En effet aimer ainsi, au delà le plus souvent de la sensibilité, n’est possible
que si nous accueillons en nous le Christ et la force de son Esprit.
Alors nous aimerons d’un amour qui nous fait hériter de la vie d’éternité;
nous nous ouvrirons à ce don de Dieu qui nous fera devenir fils et fille divins.
Et les plus humbles sont peut-être même les plus prêts à vivre cette miséricorde.
D’abord, parce que, lorsqu’on ne sait pas briller aux yeux des autres par le discours
-en maniant aisément les idées et les mots-, on va plus facilement à l’essentiel qui est d’agir.
Souvent les intellectuels croient qu’ils agissent parce
qu’ils savent parler de ce qu’il est bien de faire.
Jésus disait:
Il ne suffit pas de dire: Seigneur! Seigneur!
mais il faut faire la volonté de Dieu (Mt 7,21).
La lettre de Jacques reprend cela:
Soyez les réalisateurs de la Parole et pas seulement des auditeurs qui s’abuseraient eux-mêmes.
En effet, si quelqu’un écoute la Parole et ne la réalise pas, il ressemble
à quelqu’un qui observe son visage dans un miroir: il s’est observé, il est parti,
il a tout de suite oublié de quoi il avait l’air.
Celui qui s’est penché sur la loi parfaite de la liberté et s’y est appliqué, non en auditeur distrait
mais en réalisateur agissant,
celui-là trouvera le bonheur (Jc 1,22-25).
Mais, surtout, les plus humbles sont les plus prêts à vivre de miséricorde,
parce qu’ils sont les plus disposés à accueillir l’amour gratuit:
l’amour de Dieu et celui de leur prochain.
N’ayant rien à donner en retour, à cause de leur propre pauvreté,
ils sont plus sensibles au don généreux et gratuit.
C’est ainsi qu’ils reçoivent et qu’ils donnent… comme le bon Samaritain…
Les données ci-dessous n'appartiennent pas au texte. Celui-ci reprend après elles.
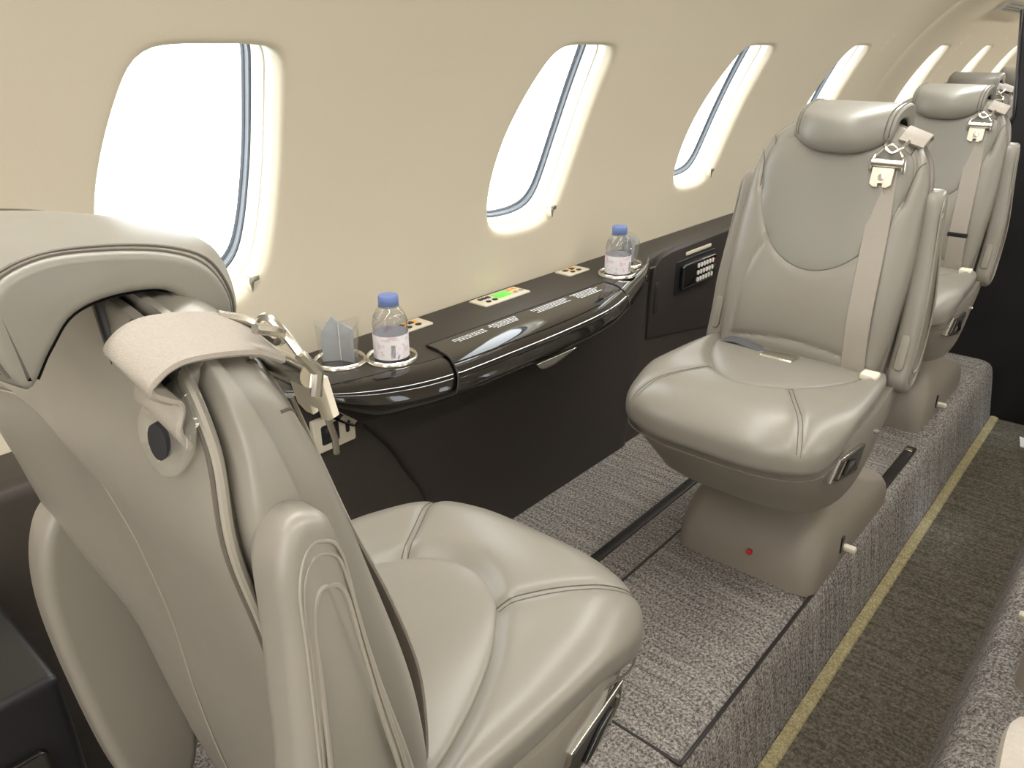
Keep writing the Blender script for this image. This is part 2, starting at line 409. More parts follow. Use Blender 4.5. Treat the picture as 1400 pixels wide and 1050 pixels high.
    for sg in (1, -1):
        lines.append([(p.x, p.y) for p in spline([(sg*.092, .243, 0), (sg*.112, .20, 0), (sg*.122, .14, 0), (sg*.126, .08, 0), (sg*.126, .02, 0)], 6)])
        lines.append([(p.x, p.y) for p in spline([(sg*.128, .330, 0), (sg*.135, .385, 0), (sg*.122, .43, 0)], 6)])
    lines.append([(p.x, p.y) for p in spline([(-.126, .045, 0), (-.06, .055, 0), (0, .058, 0), (.06, .055, 0), (.126, .045, 0)], 6)])
    def btop(rr, a, b):
        h = -.028+.046*sup(rr, 3.4)
        h += .008*math.exp(-((b-.14)/.10)**2)*sup(rr, 4)
        h -= .006*math.exp(-((b-.33)/.08)**2)*math.exp(-(a/.10)**2)
        h -= .004*(1-sstep(.95, 1.1, ud.r(a, b)))
        for q in lines:
            d = pdist(q, a, b)
            if d < .03: h -= .003*math.exp(-(d/.004)**2)+.0025*math.exp(-(d/.014)**2)
        return h
    back = mk(bd.mesh(MB(), btop, lambda rr, a, b: -.034, lambda a, b, h: B(a, b, h), 44), 'backrest', LEA)
    def bh(a, b): return btop(bd.r(a, b), a, b)
    mk(ud.mesh(MB(), lambda r, a, b: bh(a, b)-.003+.009*sup(r, 5), None, lambda a, b, h: B(a, b, h), 26), 'upper_pad', LEA2, back)
    # back shell (rear)
    so = [(0, .478), (.078, .472), (.118, .455), (.146, .424), (.160, .385), (.166, .31), (.167, .22), (.164, .12), (.161, .02), (.158, -.08), (.150, -.165), (.10, -.19), (0, -.19)]
    so = so+[(-a-(.040 if gx else 0)*sstep(.08, .22, b)*(1-sstep(.42, .46, b)), b) for a, b in so[-2:0:-1]]
    sd = Dome(so, (0, .15))
    def depth(b): return sinterp([(-.1, .054), (0, .052), (.10, .045), (.19, .038), (.28, .036), (.35, .034), (.41, .017), (.46, .006)], b)
    def rear(rr, a, b): return -.030-depth(b)*sup(rr, 9.0)-(.018 if gx else 0)*sstep(.07, .17, -a)*sstep(.08, .24, b)*(1-sstep(.40, .46, b))*sup(rr, 9.0)
    shell = mk(sd.mesh(MB(), lambda rr, a, b: -.030-.045*(1-sstep(-.07, .02, b)), lambda rr, a, b: min(rear(rr, a, b), -.030-.045*(1-sstep(-.07, .02, b))-.004), lambda a, b, h: B(a, b, h), 44), 'back_shell', LEA)
    shd = [(0, .474), (.07, .469), (.110, .448), (.137, .412), (.146, .37), (.147, .30), (.138, .20), (.115, .10), (.085, .0), (.060, -.12), (.01, -.145), (-.030, -.12), (-.036, 0), (-.032, .077), (-.024, .14), (-.009, .21), (-.002, .26), (.001, .30), (-.007, .335), (-.034, .359), (-.078, .372), (-.122, .378), (-.142, .395), (-.132, .42), (-.110, .448), (-.07, .469)]
    sh_ = Dome(shd, (.045, .33), 8)
    def pz(r, a, b): return rear(sd.r(a, b), a, b)-.008*sup(r, 14)-.005*sup(r, 2.0) if r < 1 else 0
    def rz(a, b): return min(rear(sd.r(a, b), a, b), pz(sh_.r(a, b), a, b))
    RP = lambda a, b, d=0: B(a, b, rz(a, b)-d)
    mk(sh_.mesh(MB(), lambda r, a, b: pz(min(r, .9999), a, b)+(.0015 if r > .995 else 0), None, lambda a, b, h: B(a, b, h), 34), 'rear_panel', LEA, shell)
    AL_ = [(-.150, .372), (-.122, .375), (-.078, .371), (-.032, .358), (-.003, .333), (.003, .30), (.0, .26), (-.008, .21), (-.023, .14), (-.031, .077), (-.035, .0), (-.030, -.10)]
    AR_ = [(.085, .462), (.110, .448), (.137, .412), (.146, .37), (.147, .30), (.138, .20), (.115, .10)]
    for Q_, sgn in ((AL_, 1), (AR_, -1)):
        Q_ = [(p.x, p.y) for p in spline([(a, b, 0) for a, b in Q_], 6)]
        hq = lambda a, b, d: B(a, b, rear(min(.985, sd.r(a, b)), a, b)-d)
        mk(tube(MB(), [hq(a, b, .0075) for a, b in Q_], .0030, False, 8), 'edge_piping', PIP, shell)
        mk(tube(MB(), [hq(a+sgn*.0052, b+.0015, .0090) for a, b in Q_], .0016, False, 6), 'edge_seam', THR, shell)
    for sg in (-1, 1):
        for t0 in (.436, .408):
            a0 = next((.10+.001*k for k in range(90) if bd.r(.10+.001*k, t0) > .997), .15)
            P = []
            for k in range(11):
                q = .994-.10*k/10; a, b = a0*q, .22+(t0-.22)*q-.05*(k/10)**4
                P.append(B(sg*a, b, bh(a, b)+.0002))
            mk(tube(MB(), P, .0011, ns=5), 'side_seam', THR, back)
    # headrest: a hooked pad draped over the top of the backrest
    HC = [(-.058, .826), (-.050, .848), (-.055, .880), (-.074, .894), (-.110, .904), (-.152, .907), (-.188, .904), (-.212, .888), (-.215, .866), (-.206, .846),
          (-.192, .856), (-.175, .878), (-.150, .885), (-.122, .883), (-.104, .873), (-.092, .853), (-.085, .834), (-.072, .824)]
    HE = [(-.087, .845), (-.083, .864), (-.094, .886), (-.116, .898), (-.150, .905), (-.180, .906), (-.202, .896), (-.208, .872), (-.198, .845),
          (-.184, .861), (-.170, .876), (-.150, .881), (-.124, .879), (-.112, .871), (-.105, .857), (-.102, .847)]
    def resample(P, idx, n1, n2):
        # P closed control polygon; idx = control index of the lip tip; equal arc samples on both halves
        N = len(P); sp = [(p.x, p.y) for p in spline([(a, b, 0) for a, b in P], 10, True)]
        def arc(Q, n):
            L = [0]
            for a, b in zip(Q, Q[1:]): L.append(L[-1]+math.hypot(b[0]-a[0], b[1]-a[1]))
            out = []
            for k in range(n):
                t = L[-1]*k/n; j = max(i for i in range(len(L)) if L[i] <= t+1e-12); j = min(j, len(Q)-2)
                q = (t-L[j])/((L[j+1]-L[j]) or 1); out.append((Q[j][0]+(Q[j+1][0]-Q[j][0])*q, Q[j][1]+(Q[j+1][1]-Q[j][1])*q))
            return out
        return arc(sp[:idx*10+1], n1)+arc(sp[idx*10:]+[sp[0]], n2)
    PC = resample(HC, 9, 44, 40); PE = resample(HE, 8, 44, 40)
    NW = 36; hw = .088; rings = []
    def hring(sw, insx=0.0, w=None):
        q = abs(sw)**2.6; R_ = [(a+(c-a)*q, b+(d-b)*q) for (a, b), (c, d) in zip(PC, PE)]
        if insx:
            n = len(R_); Q = []
            for i in range(n):
                a, b = R_[i-1], R_[(i+1) % n]; tx, ty = b[0]-a[0], b[1]-a[1]; L = math.hypot(tx, ty) or 1
                Q.append((R_[i][0]+ty/L*insx, R_[i][1]-tx/L*insx))
            R_ = Q
        return [(a, w if w is not None else sw*hw, b) for a, b in R_]
    BV = .0055
    for sg in (-1, 1):
        E = [hring(sg, -BV*(1-math.sin(PI/2*k/4)), sg*(hw-BV+BV*math.cos(PI/2*k/4))) for k in range(0, 4)]
        if sg == -1: rings += E
        else: rings += [hring(-1+2*i/NW, 0, (-1+2*i/NW)*(hw-BV)) for i in range(NW+1)]+E[::-1]
    hd = mk(loft(MB(), rings), 'headrest', LEA2, angle=70)
    lin = MB(); grid(lin, [[(a, w, b) for a, w, b in hring(-1+2*i/16, .0012, (-1+2*i/16)*(hw-.004))[46:82]] for i in range(17)])
    mk(lin, 'headrest_gap_shade', DARKGAP, hd)  # dark sheet standing in for the shade inside the headrest hook
    for w in (-.045, .045):
        mk(tube(MB(), [(-.130, w, .80), (-.138, w, .888)], .008, ns=12), 'headrest_post', BLK, hd)
    # double stitched seam round the outer edge of the aisle-side and window-side ends
    for sg in (-1, 1):
        mb = MB()
        for d in (.0005, -.0065):
            w = sg*(hw-BV-max(0, -d)); R_ = hring(sg*w*sg/(hw-BV), .0004, w); tube(mb, R_[2:43], .0011, ns=6)
        mk(mb, 'seam', THR, hd)
    # armrests folded up beside the backrest
    for sg in (1, -1):
        lo = 1 if gx else 0
        A = [(-.112, .770), (-.097, .755), (-.089, .70), (-.079, .63), (-.066, .56), (-.053, .48), (-.042, .43-.04*lo), (-.060, .405-.13*lo), (-.100, .400-.145*lo), (-.130, .425-.12*lo), (-.147, .475-.05*lo), (-.154, .55), (-.146, .63), (-.139, .70), (-.136, .745), (-.126, .768)]
        if gx and sg < 0: A = [(a+.035*sstep(.60, .72, b), b-.065*sstep(.60, .77, b)) for a, b in A]
        A = [(a, b+at*sstep(.5, .79, b)) for a, b in A]
        P = [(p.x, p.y) for p in spline([(a, b, 0) for a, b in A], 8, True)]
        fa = lambda u, z, w: (u, sg*(w-.016*sstep(.52, .77, z)), z)
        arm = mk(prism(MB(), P, .165, .203, .011, fa, 5), 'armrest', LEA)
        cen = (sum(p[0] for p in P)/len(P), sum(p[1] for p in P)/len(P))
        mb = MB()
        for k_, rr in ((.74, .0018), (.84, .0011), (.88, .0011)):
            tube(mb, [fa(cen[0]+(a-cen[0])*(k_-.12), cen[1]+(b-cen[1])*(k_+.04), .2028) for a, b in P], rr, True, 6)
        mk(mb, 'piping', PIP, arm)
        mk(prism(MB(), rrect(.018, .066, .008, 5, (.184, .486)), 0, .012, .003, lambda a, b, h, sg=sg: (-.056-(b-.48)*.24+h-.004, sg*a, b)), 'hinge_cover', PLA, arm)
    # shoulder belt, aisle side
    hu = .0035
    P = []
    for t, w in ((.385, .091), (.34, .096), (.28, .102), (.20, .108), (.12, .113), (.05, .117), (.008, .119)):
        P.append(Vector(B(w, t, max(bh(w, t), bh(w-.012, t), bh(w+.012, t))+.004+gx*min(1, t/.05))))
    P = spline(P, 6)
    strap = mk(ribbon(MB(), P, (0, .021, 0), .003), 'shoulder_strap', WEB)
    bx = lambda w0, w1, t0, t1, h0, h1, bev=.002: boxpts(MB(), w0, w1, t0, t1, h0, h1, bev, lambda a, b, h: B(a, b, bh(.09, .40)+h))
    # buckle hanging from the webbing loop
    def K(w, t, h): return B(w, t, max(h, bh(w, min(t, .43))+.006)+gx)
    bk = MB()
    if gx: cc = [(.120, .430, .004), (.120, .416, .008), (.120, .392, .019)]
    else: cc = [(.098, .414, .016), (.094, .398, .018), (.090, .378, .018)]
    (w0, t0, h0), (w1, t1, h1), (w2, t2, h2) = cc
    tube(bk, [K(w1-.026, t1, h1), K(w1+.026, t1, h1)], .0078, ns=16); mk(bk, 'buckle_bar', MET, strap)
    for q in (-.027, .027):
        mk(tube(MB(), [K(w1+q, t1-.013, h1-.002), K(w1+q, t1, h1+.004), K(w1+q*.9, t1+.014, h1-.002)], .0036, ns=8), 'buckle_cheek', MET, strap)
    mk(tube(MB(), spline([K(w1-.022, t1+.012, h1), K(w1-.010, t1+.026, h1), K(w1, t1+.031, h1), K(w1+.010, t1+.026, h1), K(w1+.022, t1+.012, h1)], 4), .0026, ns=8), 'buckle_wire', MET, strap)
    mk(tube(MB(), spline([B(w0-.018, t0+.024, h0-.012), B(w0-.014, t0+.012, h0+.004), B(w0, t0+.001, h0+.008), B(w0+.014, t0+.012, h0+.004), B(w0+.018, t0+.024, h0-.012)], 5), .0030, ns=8), 'belt_hook', MET, strap)
    def tg(a, b, h): return K(w2+a, t2+b, h2+h)
    mk(prism(MB(), [(-.018, .012), (-.018, -.016), (-.011, -.021), (-.004, -.021), (-.004, -.014), (.004, -.014), (.004, -.021), (.011, -.021), (.018, -.016), (.018, .012)][::-1], -.001, .004, .001, tg), 'belt_tongue', CREAM, strap)
    mk(prism(MB(), [(.006*math.cos(2*PI*k/16), -.004+.006*math.sin(2*PI*k/16)) for k in range(16)], .003, .0048, .0004, tg), 'tongue_button', MET, strap)
    if gx: mk(tube(MB(), [tg(.006, -.018, .002), tg(.004, -.040, .004), tg(.002, -.052, .003)], .0022, ns=8), 'tongue_pin', MET, strap)
    # webbing flap over the shoulder to the guide in the shell
    fl = [B(.119, .434, .004), B(.120, .441, -.003), B(.121, .450, -.014), B(.120, .459, -.034), B(.118, .463, -.050), B(.117, .461, -.062), B(.115, .454, -.068), RP(.113, .439, .011), RP(.112, .424, .010), RP(.110, .412, .002)]
    fl = spline(fl, 6)
    mk(ribbon(MB(), fl, [Vector((.0, .021, -.007))]*len(fl), .004), 'webbing', WEB, strap)
    # clear grommet
    gp = spline([(.112, .457, 0), (.124, .453, 0), (.130, .443, 0), (.127, .434, 0), (.132, .424, 0), (.134, .408, 0), (.122, .392, 0), (.106, .389, 0), (.091, .398, 0), (.088, .414, 0), (.097, .429, 0), (.094, .440, 0), (.101, .453, 0)], 5, True)
    gpts = [(p.x, p.y) for p in gp]
    mk(prism(MB(), gpts, .004, .0105, .0025, lambda a, b, d: RP(a, b, d)), 'belt_guide', SOFTP, shell)
    mb = MB()
    gs = lambda cx_, cy_, rx, ry: mk(prism(MB(), [(cx_+rx*math.cos(t), cy_+ry*math.sin(t)) for t in [2*PI*k/20 for k in range(20)]], .008, .0115, 0, lambda a, b, d: RP(a, b, d)), 'guide_slot', DARKGAP, shell)
    gs(.110, .409, .009, .010); gs(.111, .444, .007, .008)
    # lap belt
    lp = spline([(.005, -.135, .452), (.02, -.10, .462), (.035, -.05, .460), (.05, -.02, .457)], 5)
    lap = mk(ribbon(MB(), lp, (.016, .004, .0), .003), 'lap_belt', WEBD)
    mk(boxpts(MB(), .030, .070, -.035, .030, .452, .466, .005), 'buckle', MET, lap)
    if not gx: mk(boxpts(MB(), .004, .030, .140, .170, .448, .462, .004), 'anchor', CREAM, lap)
    return root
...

comme le Fils bien-aimé qui nous révèle le Père
par sa «miséricorde qui prévient, suit, entoure, pardonne, couronne,
[qui] a une longueur, une largeur, une profondeur, une hauteur (Ép 3,18),
[qui] est de toujours, pardonnant jusqu’à soixante-dix fois sept fois (Mt 18,22),
ramenant sur l’épaule la brebis égarée (Lc 15,4),
balayant la maison à la recherche de la monnaie perdue (Lc 15,9),
remettant les 10 000 talents (Mt 18,27),
bandant les plaies de l’homme laissé à demi mort (Lc 10,34),
allant joyeusement à la rencontre du fils prodigue (Lc 15,20),
qui accueillit Pierre après son reniement (Mt 26,75),
convertit Paul le blasphémateur (Ac 9,3),
délivra la femme surprise en adultère (Jn 8,11),
accueillit Marie-Madeleine (Lc 7,48),
ouvrit le paradis au larron (Lc 23,43)» (Lancelot Andrewes, 17e siècle).
Ivre du vin de l’huile de la tendresse
je garde en mon coeur
le sourire du rejeté qui m’a un jour aidé à te retrouver.
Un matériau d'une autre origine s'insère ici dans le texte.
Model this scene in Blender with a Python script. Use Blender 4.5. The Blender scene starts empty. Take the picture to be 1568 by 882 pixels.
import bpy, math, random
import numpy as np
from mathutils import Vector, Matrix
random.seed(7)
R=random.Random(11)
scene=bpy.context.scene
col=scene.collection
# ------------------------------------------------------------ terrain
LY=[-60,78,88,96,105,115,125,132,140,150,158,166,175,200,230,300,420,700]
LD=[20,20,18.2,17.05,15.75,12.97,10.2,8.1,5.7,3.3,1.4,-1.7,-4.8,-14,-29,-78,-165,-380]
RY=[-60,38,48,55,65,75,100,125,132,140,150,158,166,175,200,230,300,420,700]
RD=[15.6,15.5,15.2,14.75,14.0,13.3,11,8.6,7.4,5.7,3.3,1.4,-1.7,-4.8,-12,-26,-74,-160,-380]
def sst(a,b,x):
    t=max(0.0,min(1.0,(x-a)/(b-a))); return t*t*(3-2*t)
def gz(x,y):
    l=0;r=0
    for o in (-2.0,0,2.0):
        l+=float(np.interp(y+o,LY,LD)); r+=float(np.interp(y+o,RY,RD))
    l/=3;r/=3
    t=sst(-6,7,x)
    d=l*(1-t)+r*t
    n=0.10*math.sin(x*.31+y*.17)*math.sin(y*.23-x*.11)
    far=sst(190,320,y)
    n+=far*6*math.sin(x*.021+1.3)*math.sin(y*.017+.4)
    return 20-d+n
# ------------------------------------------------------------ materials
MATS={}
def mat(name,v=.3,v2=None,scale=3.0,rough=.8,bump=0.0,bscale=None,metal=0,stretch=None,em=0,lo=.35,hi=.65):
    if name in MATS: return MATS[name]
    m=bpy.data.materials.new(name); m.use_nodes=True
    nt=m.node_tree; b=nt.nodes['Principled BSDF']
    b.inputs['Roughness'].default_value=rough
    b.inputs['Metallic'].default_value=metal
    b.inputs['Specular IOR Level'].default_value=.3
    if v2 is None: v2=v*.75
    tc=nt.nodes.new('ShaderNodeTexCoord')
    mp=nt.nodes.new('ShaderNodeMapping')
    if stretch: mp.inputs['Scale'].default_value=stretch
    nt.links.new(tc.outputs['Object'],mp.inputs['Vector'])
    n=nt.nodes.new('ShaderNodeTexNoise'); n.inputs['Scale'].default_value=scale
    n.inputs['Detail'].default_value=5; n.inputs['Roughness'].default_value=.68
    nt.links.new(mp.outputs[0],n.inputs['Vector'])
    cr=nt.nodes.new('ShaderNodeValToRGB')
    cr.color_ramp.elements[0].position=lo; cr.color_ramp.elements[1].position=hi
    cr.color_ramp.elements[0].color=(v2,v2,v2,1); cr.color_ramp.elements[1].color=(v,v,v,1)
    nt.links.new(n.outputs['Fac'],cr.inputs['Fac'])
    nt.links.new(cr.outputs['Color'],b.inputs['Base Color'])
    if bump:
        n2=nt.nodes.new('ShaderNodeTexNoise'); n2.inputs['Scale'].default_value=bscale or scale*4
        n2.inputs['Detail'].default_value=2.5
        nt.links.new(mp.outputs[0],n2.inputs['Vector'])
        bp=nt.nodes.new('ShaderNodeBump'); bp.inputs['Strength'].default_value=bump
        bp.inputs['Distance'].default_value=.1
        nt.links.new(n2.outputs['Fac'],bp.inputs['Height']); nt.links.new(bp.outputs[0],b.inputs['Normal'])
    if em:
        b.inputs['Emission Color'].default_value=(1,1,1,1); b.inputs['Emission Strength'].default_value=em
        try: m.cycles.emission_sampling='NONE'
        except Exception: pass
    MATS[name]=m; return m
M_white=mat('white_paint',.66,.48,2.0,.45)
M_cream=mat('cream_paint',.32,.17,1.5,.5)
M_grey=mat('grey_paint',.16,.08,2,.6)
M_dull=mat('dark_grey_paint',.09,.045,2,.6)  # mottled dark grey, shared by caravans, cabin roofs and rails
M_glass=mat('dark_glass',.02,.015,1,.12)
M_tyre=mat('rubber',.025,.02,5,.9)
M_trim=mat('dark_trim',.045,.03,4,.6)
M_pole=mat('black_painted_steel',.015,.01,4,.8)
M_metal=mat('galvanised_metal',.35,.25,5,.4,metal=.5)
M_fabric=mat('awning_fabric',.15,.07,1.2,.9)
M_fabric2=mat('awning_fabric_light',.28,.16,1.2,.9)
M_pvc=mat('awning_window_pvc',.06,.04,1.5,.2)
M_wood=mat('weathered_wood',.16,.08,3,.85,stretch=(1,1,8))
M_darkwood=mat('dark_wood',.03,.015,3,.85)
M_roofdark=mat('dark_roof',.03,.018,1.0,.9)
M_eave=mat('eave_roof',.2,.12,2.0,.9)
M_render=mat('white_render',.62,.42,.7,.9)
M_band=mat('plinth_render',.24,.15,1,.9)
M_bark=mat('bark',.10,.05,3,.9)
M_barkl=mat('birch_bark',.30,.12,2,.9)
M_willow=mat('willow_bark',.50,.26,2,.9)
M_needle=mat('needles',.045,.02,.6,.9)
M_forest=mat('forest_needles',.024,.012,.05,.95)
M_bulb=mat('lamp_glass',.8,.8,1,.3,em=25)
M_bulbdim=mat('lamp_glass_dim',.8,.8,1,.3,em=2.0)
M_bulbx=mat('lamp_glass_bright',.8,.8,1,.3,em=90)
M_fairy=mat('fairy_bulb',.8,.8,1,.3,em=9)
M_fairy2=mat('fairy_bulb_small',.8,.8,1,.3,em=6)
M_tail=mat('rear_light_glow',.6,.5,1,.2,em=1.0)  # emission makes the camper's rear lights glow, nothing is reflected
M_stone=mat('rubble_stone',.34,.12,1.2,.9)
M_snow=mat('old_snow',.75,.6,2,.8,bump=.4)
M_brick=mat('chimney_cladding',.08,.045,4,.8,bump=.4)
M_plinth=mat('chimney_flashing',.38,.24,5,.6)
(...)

Seigneur Jésus, au fond de mon humanité,
subsistent tes entrailles de miséricorde.
Nettoie mon coeur
et fais voir la lumière à cette promesse de bonté gratuite qui y dort.
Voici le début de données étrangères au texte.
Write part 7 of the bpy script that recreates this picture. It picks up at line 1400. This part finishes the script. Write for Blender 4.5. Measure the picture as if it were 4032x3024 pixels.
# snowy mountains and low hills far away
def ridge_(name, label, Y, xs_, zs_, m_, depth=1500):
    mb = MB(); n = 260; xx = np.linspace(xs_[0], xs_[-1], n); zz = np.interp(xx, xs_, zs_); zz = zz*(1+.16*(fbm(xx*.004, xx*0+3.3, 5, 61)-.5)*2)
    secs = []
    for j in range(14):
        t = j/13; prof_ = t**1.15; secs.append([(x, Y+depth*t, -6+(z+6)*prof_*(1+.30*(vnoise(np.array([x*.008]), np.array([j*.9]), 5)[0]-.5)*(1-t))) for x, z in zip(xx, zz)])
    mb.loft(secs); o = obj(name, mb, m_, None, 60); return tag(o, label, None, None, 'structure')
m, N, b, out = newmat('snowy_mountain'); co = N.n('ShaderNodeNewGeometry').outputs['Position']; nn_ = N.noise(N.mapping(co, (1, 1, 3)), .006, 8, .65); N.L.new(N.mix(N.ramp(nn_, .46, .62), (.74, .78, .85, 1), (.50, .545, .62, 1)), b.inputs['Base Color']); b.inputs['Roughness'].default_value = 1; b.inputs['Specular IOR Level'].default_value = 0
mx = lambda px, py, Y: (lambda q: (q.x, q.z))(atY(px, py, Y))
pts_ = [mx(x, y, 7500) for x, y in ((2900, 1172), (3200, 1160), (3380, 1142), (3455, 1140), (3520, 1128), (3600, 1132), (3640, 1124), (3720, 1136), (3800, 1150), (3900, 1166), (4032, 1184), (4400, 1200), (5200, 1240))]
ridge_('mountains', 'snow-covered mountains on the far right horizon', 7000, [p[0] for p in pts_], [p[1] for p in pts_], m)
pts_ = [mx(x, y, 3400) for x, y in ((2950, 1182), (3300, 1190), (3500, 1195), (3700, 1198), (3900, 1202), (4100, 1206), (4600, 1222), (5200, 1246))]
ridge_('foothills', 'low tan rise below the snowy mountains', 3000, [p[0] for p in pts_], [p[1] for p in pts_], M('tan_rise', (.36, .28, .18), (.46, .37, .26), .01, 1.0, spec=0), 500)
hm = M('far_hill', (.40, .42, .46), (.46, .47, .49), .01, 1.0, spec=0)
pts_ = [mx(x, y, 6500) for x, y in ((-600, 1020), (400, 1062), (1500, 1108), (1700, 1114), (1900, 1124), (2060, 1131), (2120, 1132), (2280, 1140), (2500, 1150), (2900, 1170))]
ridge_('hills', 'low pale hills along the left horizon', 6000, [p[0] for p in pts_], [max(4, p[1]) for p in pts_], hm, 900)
Vin et huile de tendresse, soûlez-moi de l’esprit de bonté
pour que j’aille soigner sur les routes
qui mènent de Jéricho à la céleste Jérusalem. Amen!
Georges Convert
»»» Questions
1. Selon le texte, qu’est-ce que «vivre d’éternité»?
2. Pour les contemporains de Jésus, qui est le prochain?
3. Comment le Samaritain est-il considéré par un Juif de Judée ou de Galilée?
4. Pour Jésus, qui doit-on considérer comme notre prochain?
5. Pourquoi peut-on voir Jésus dans le Samaritain?
6. Comprend-on, en tant que chrétien, toute la portée de la gratuité du Dieu de Jésus dans notre vie?
7. Est-ce que je peux nommer un moment dans ma vie
où j’ai été «ému jusqu’aux entrailles» à la manière de Jésus?
8. Qui considérre-t-on aujourd’hui comme des Samaritains dans notre monde moderne?
9. Nos Églises sont-elles fidèles à ne pas «catégoriser» les gens?